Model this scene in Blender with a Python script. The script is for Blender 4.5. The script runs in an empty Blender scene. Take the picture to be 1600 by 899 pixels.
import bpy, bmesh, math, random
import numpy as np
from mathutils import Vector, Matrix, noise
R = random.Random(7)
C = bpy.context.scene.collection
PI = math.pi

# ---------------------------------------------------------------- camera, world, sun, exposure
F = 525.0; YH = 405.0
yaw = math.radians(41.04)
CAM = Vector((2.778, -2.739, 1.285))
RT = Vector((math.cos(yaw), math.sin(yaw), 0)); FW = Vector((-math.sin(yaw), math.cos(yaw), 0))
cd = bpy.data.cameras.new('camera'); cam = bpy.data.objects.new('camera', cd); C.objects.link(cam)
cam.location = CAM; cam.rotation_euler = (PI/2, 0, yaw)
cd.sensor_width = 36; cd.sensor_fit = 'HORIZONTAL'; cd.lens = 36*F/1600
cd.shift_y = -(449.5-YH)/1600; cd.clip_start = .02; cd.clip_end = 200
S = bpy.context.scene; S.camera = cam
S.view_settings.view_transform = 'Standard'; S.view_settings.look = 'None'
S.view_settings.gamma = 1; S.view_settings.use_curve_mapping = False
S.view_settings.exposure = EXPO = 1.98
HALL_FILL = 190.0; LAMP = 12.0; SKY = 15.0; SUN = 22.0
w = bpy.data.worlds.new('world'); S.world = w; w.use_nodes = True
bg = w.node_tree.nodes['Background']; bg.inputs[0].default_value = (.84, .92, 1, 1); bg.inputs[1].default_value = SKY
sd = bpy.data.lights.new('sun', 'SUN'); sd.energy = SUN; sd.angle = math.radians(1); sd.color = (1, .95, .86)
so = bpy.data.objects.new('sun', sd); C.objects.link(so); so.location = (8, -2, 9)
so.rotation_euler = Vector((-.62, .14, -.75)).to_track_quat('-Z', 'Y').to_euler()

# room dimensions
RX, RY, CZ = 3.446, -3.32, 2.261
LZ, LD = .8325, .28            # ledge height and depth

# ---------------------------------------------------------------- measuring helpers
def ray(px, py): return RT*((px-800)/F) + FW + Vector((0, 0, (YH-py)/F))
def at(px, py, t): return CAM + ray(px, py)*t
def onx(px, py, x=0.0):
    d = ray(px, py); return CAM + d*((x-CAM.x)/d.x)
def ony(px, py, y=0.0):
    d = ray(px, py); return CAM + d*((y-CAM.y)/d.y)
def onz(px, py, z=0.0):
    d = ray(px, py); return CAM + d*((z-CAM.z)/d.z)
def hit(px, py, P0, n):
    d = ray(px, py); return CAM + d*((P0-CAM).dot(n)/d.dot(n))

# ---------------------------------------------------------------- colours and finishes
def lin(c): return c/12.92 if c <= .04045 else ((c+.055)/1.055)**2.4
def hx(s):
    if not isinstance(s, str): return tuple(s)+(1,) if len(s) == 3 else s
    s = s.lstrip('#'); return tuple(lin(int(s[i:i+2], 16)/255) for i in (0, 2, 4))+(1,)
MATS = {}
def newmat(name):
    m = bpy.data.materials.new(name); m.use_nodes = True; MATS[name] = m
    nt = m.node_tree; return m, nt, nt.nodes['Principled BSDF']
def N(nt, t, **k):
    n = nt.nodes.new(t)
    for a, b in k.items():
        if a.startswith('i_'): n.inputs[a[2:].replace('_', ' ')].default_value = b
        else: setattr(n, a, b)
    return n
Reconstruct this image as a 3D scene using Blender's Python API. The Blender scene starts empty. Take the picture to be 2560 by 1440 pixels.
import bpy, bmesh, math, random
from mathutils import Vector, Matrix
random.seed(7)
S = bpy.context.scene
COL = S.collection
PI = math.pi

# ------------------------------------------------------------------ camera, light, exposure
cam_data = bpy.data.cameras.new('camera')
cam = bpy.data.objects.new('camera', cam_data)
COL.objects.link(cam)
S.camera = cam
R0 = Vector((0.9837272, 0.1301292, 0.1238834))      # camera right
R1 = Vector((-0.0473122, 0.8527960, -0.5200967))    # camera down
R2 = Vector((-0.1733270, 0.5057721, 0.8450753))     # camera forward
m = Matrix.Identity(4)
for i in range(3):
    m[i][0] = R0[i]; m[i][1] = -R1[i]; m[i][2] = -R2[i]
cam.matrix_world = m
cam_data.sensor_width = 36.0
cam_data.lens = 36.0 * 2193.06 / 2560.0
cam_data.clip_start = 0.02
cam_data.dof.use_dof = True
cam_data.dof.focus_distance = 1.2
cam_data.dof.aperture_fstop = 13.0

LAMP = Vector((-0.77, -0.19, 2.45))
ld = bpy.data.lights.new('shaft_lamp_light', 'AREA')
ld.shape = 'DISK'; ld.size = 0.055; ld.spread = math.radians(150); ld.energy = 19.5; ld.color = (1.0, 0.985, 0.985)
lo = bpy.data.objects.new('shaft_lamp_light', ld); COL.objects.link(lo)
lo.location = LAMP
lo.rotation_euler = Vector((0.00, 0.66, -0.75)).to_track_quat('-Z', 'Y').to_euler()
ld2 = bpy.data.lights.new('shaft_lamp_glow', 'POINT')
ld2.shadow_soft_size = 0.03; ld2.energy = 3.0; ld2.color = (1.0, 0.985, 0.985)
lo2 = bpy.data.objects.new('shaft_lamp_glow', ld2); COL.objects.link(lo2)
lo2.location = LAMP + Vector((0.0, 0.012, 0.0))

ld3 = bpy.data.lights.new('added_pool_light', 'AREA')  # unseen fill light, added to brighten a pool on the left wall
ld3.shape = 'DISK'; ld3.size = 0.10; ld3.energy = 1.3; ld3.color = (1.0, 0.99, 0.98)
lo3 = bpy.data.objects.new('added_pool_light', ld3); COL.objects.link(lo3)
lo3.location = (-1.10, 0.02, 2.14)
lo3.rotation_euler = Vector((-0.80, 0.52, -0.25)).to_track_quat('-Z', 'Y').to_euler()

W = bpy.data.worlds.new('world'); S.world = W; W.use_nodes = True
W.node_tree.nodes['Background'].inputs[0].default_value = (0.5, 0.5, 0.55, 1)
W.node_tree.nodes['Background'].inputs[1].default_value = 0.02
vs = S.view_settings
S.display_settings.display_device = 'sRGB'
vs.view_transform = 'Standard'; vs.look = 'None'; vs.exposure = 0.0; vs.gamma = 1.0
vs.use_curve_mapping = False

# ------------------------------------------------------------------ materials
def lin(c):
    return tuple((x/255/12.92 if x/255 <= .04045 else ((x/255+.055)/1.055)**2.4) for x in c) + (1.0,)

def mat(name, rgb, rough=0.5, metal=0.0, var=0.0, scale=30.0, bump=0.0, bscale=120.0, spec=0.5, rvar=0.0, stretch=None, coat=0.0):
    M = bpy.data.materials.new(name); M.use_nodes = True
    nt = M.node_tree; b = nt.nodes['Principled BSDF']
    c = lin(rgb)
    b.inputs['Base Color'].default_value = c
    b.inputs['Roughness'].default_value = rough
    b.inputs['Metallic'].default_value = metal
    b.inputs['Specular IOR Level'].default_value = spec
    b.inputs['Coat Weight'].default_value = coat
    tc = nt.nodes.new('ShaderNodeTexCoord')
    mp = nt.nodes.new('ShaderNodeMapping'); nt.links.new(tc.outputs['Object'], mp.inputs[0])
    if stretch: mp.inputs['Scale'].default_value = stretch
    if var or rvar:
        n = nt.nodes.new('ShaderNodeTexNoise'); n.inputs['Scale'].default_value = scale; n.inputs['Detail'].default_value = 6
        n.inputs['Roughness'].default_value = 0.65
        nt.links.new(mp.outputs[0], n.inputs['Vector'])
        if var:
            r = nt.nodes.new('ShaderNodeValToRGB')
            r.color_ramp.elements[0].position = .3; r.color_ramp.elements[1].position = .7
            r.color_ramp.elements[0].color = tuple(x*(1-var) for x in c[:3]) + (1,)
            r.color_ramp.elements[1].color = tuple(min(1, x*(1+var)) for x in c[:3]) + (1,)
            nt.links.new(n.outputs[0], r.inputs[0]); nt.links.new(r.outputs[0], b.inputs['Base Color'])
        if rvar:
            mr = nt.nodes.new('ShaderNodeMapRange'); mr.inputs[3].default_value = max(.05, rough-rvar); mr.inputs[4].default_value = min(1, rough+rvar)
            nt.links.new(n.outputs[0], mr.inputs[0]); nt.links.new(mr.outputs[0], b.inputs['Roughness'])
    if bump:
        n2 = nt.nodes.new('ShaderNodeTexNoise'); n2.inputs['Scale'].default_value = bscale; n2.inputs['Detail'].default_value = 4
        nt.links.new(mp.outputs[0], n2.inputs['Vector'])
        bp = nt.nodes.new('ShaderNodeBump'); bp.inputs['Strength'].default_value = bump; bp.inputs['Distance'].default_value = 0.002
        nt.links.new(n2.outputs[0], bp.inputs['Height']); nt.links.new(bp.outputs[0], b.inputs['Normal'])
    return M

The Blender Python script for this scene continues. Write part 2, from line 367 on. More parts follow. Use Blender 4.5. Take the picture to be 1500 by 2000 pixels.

Given instruction: Nothing outside the span should appear: copy exactly from the line with "Reconstruct this image" through the line with "cam_data.dof.aperture_fstop = 13.0".

Reply:
Reconstruct this image as a 3D scene using Blender's Python API. The Blender scene starts empty. Take the picture to be 2560 by 1440 pixels.
import bpy, bmesh, math, random
from mathutils import Vector, Matrix
random.seed(7)
S = bpy.context.scene
COL = S.collection
PI = math.pi

# ------------------------------------------------------------------ camera, light, exposure
cam_data = bpy.data.cameras.new('camera')
cam = bpy.data.objects.new('camera', cam_data)
COL.objects.link(cam)
S.camera = cam
R0 = Vector((0.9837272, 0.1301292, 0.1238834))      # camera right
R1 = Vector((-0.0473122, 0.8527960, -0.5200967))    # camera down
R2 = Vector((-0.1733270, 0.5057721, 0.8450753))     # camera forward
m = Matrix.Identity(4)
for i in range(3):
    m[i][0] = R0[i]; m[i][1] = -R1[i]; m[i][2] = -R2[i]
cam.matrix_world = m
cam_data.sensor_width = 36.0
cam_data.lens = 36.0 * 2193.06 / 2560.0
cam_data.clip_start = 0.02
cam_data.dof.use_dof = True
cam_data.dof.focus_distance = 1.2
cam_data.dof.aperture_fstop = 13.0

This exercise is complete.